I am attempting to use a Naive Bayes classifier to classify text. To accomplish this I have created an Excel sheet with a binary distribution for three variables. The workbook can be found here. Assuming that my math is correct, my questions are:
- Can my training set can be expanded as I classify new inputs? In other words, every time I check a classification that the model has produced, I can add it to the training model but then I might have an uneven number of examples for each class. Is this a problem?
- How can I incorporate a prior distribution to the equation? If I for example know from prior data that Class A is twice as likely than Class B?
- How can I incorporate tf–idf to the equation? I can analyze all the data sets a priori and the frequencies of each word in both the corpus and each document, but am unsure how to incorporate this into the Classifier.

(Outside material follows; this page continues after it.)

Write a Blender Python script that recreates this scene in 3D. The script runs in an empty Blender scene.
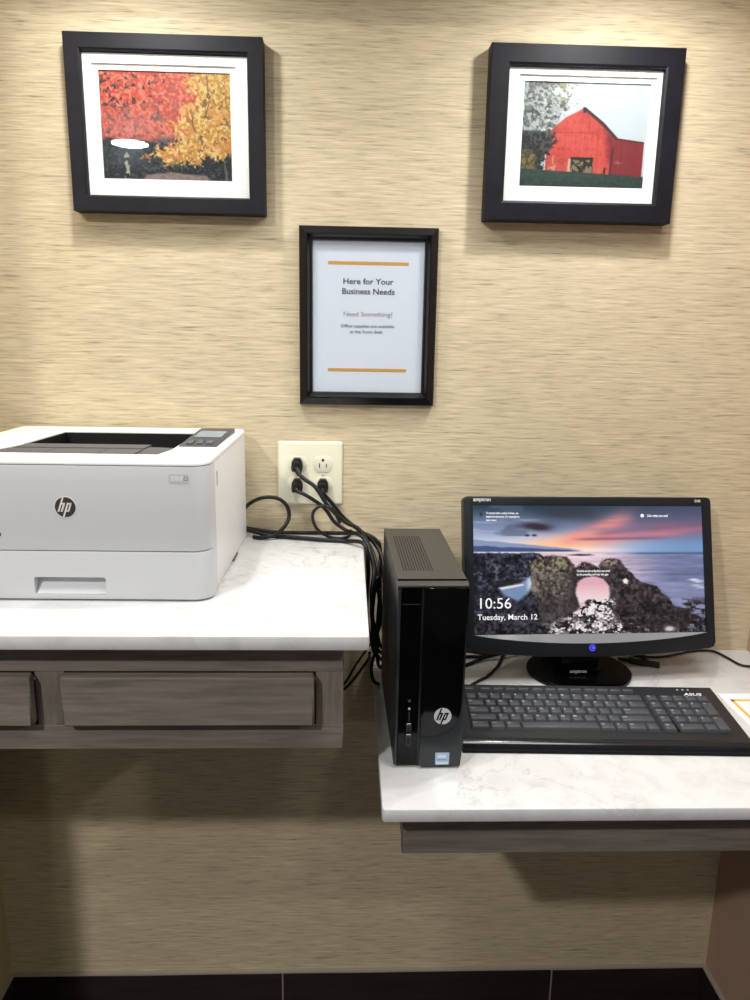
import bpy, bmesh, math, random
import numpy as np
from mathutils import Matrix, Vector
PI = math.pi
S = bpy.context.scene
COL = S.collection
random.seed(7)

# ------------------------------------------------------------------ camera, world, exposure, lights
EYE = 1.40
def make_camera():
    D, yaw, pitch, roll, f = 1.3076, .0366, .2197, .0169, 746.5
    cy, sy = math.cos(yaw), math.sin(yaw)
    w = Vector((sy*math.cos(pitch), cy*math.cos(pitch), -math.sin(pitch)))
    r = Vector((cy, -sy, 0)); u = r.cross(w)
    r2 = math.cos(roll)*r + math.sin(roll)*u
    u2 = -math.sin(roll)*r + math.cos(roll)*u
    cd = bpy.data.cameras.new('camera'); co = bpy.data.objects.new('camera', cd); COL.objects.link(co)
    m = Matrix((r2, u2, -w)).transposed().to_4x4()
    m.translation = Vector((0, -D, EYE))
    co.matrix_world = m
    cd.sensor_fit = 'VERTICAL'; cd.sensor_height = 36; cd.lens = f/1000*36
    cd.clip_start = .01
    S.camera = co
make_camera()
W = bpy.data.worlds.new('world'); S.world = W; W.use_nodes = True
W.node_tree.nodes['Background'].inputs[0].default_value = (1.0, .92, .82, 1)
W.node_tree.nodes['Background'].inputs[1].default_value = .08
S.view_settings.view_transform = 'Standard'; S.view_settings.look = 'None'
S.view_settings.gamma = 1; S.view_settings.exposure = 0; S.view_settings.use_curve_mapping = False
CEIL = 2.6

PUCK_W = 2.9          # watts of each small puck lamp under the soffit
DOWN_W = 46.0         # watts of each ceiling downlight
PUCKS = [(-.33, -.24), (.40, -.24)]
DOWNS = [(-1.20, -2.2, DOWN_W), (2.2, -2.25, DOWN_W*.45), (-1.46, -4.1, 10.0)]
SOFFIT_Z = 1.97
SPREAD = 180
FILL_PANEL_W = 22.0  # watts shared by the unseen ceiling panels added as fill
PX = (-.42, .56)
LCOL = (1, .99, .965)

# ------------------------------------------------------------------ helpers
def c(r, g, b, a=1):
    f = lambda v: (v/255/12.92 if v/255 <= .04045 else ((v/255+.055)/1.055)**2.4)
    return (f(r), f(g), f(b), a)

def mat(name, col, rough=.5, metal=0, spec=.5, emit=None, estr=0, coat=0):
    m = bpy.data.materials.new(name); m.use_nodes = True
    b = m.node_tree.nodes['Principled BSDF']
    b.inputs['Base Color'].default_value = col; b.inputs['Roughness'].default_value = rough
    b.inputs['Metallic'].default_value = metal; b.inputs['Specular IOR Level'].default_value = spec
    b.inputs['Coat Weight'].default_value = coat
    if emit:
        b.inputs['Emission Color'].default_value = emit; b.inputs['Emission Strength'].default_value = estr
    return m

class G:    # tiny node graph writer
    def __init__(s, m): s.t = m.node_tree; s.b = m.node_tree.nodes['Principled BSDF']
    def n(s, typ, **kw):
        o = s.t.nodes.new(typ)
        for k, v in kw.items():
            if k in o.inputs.keys(): o.inputs[k].default_value = v
            else: setattr(o, k, v)
        return o
    def l(s, a, b): s.t.links.new(a, b)
    def coords(s, scale, rot=(0,0,0)):
        tc = s.n('ShaderNodeTexCoord'); mp = s.n('ShaderNodeMapping')
        mp.inputs['Scale'].default_value = scale; mp.inputs['Rotation'].default_value = rot
        s.l(tc.outputs['Object'], mp.inputs['Vector']); return mp.outputs['Vector']
    def noise(s, vec, scale=1, detail=4, rough=.5, dist=0):
        o = s.n('ShaderNodeTexNoise'); o.inputs['Scale'].default_value = scale; o.inputs['Detail'].default_value = detail
        o.inputs['Roughness'].default_value = rough; o.inputs['Distortion'].default_value = dist
        s.l(vec, o.inputs['Vector']); return o.outputs['Fac']
    def ramp(s, fac, stops):
        o = s.n('ShaderNodeValToRGB'); e = o.color_ramp.elements
        while len(e) < len(stops): e.new(.5)
        for i, (p, cc) in enumerate(stops): e[i].position = p; e[i].color = cc
        s.l(fac, o.inputs['Fac']); return o.outputs['Color']
    def mix(s, fac, a, b, typ='MIX'):
        o = s.n('ShaderNodeMix', data_type='RGBA', blend_type=typ)
        for v, i in ((fac, 0), (a, 6), (b, 7)):
            if hasattr(v, 'is_linked'): s.l(v, o.inputs[i])
            else: o.inputs[i].default_value = v
        return o.outputs[2]
    def bump(s, h, strength, dist=.002):
        o = s.n('ShaderNodeBump'); o.inputs['Strength'].default_value = strength; o.inputs['Distance'].default_value = dist
        s.l(h, o.inputs['Height']); s.l(o.outputs['Normal'], s.b.inputs['Normal'])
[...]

Thanks in advance for everyone help.
AMAS
Best Answer
If you're doing this yourself, as opposed to using a package, it's fairly straightforward to do all three of these things. If you're using an off-the-shelf implementation, it would depend on what you were using as to whether this was possible. I'm going to assume the attributes take categorical values (as most simple versions of NB will) in these explanations. I'll describe for a single continuous valued feature (the frequency of some word in your text, normalised by the document length, say $f_w$), with three bins in the histogram:
very rare: $0 <= f_w < 0.001$
rare: $0.001 <= f_w < 0.01$
frequent: $0.01 <= f_w <= 1$
thus for our word $w$, its feature value must always be in exactly one of these three intervals. Now to answer your questions:
1) The parameters can be updated as you see new examples by maintaining counts over the three bins for all the documents you've seen. The probability of the bin in subsequent documents is this count divided by the sum of the counts. Each time you see a document, increment the counts
2) Technically the NB model is the likelihood---you train a model as above for each class. Multiply the likelihood by the prior to get the posterior probability of the class, but be aware that in NB your likelihoods often swamp your priors because the assumption of independence leads to very sharp distributions (see this paper by Hand and Yu)
3) Easy---just change the feature $f_w$ from the normalised frequency of $w$ to the $tf-idf$ of $w$. Be aware that you'll need to specify new, sensible bins in your histogram if you stick with the categorical approach (the alternative is to specify continuous distributions on your features, but it's tricky to come up with good ones)